What was the right stuff? "I caught my best fish on floating weed islands – they call them tussocks. It was where the bog bottom had broken loose from the hurricanes. It was a mix of cattails and shoreline stuff, but it was actually floating.

Lake Fork Tackle
Photo: Lake Fork Tackle

Jordon only threw one bait: the Lake Fork Tackle Craw Tube.

"(The tussocks) were in about 5 feet of water, and they had a huge undercut area underneath. The mats had to be as thick as possible, and you had to pitch as close to the hole as possible to get the bait to penetrate."

Winning Gear

Jordon used only one bait all three days: the Lake Fork Tackle Craw Tube (pictured).

"That's the only tube I flip," he said. "I've caught a lot of fish and won a lot of my money on it. Absolutely, it's my number-one bait. It's all I flip."

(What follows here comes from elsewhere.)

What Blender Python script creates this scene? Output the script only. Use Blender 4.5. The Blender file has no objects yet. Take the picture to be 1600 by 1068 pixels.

> Tube gear: 7'6" Fenwick Techna AV flipping rod, Abu Garcia 4007 casting reel, 65-pound Spiderwire Stealth (tied direct with a double-palomar knot), 5/0 Owner Wide Gap Plus hook, 1 3/8-ounce tungsten weight (pegged), Lake Fork Tackle Rattle, Lake Fork Tackle Craw Tube ("I mainly used junebug, but some blue bruiser too").

> He said he hung the rattle from the bottom of the hook, "just down from the barb, so the rattle is basically where the tentacles are. When you get bit, the rattle slides up the hook like the bait does."

Notable

> Main factor in his success – "Being in an area with big ones, knowing it, and camping out there."

> He lives on Lake Fork, Texas but has kind words for Okeechobee. "Okeechobee is my favorite lake outside of Texas. I've always wanted to win one here. I finally did and it's awesome. It's one of the greatest fisheries in the country."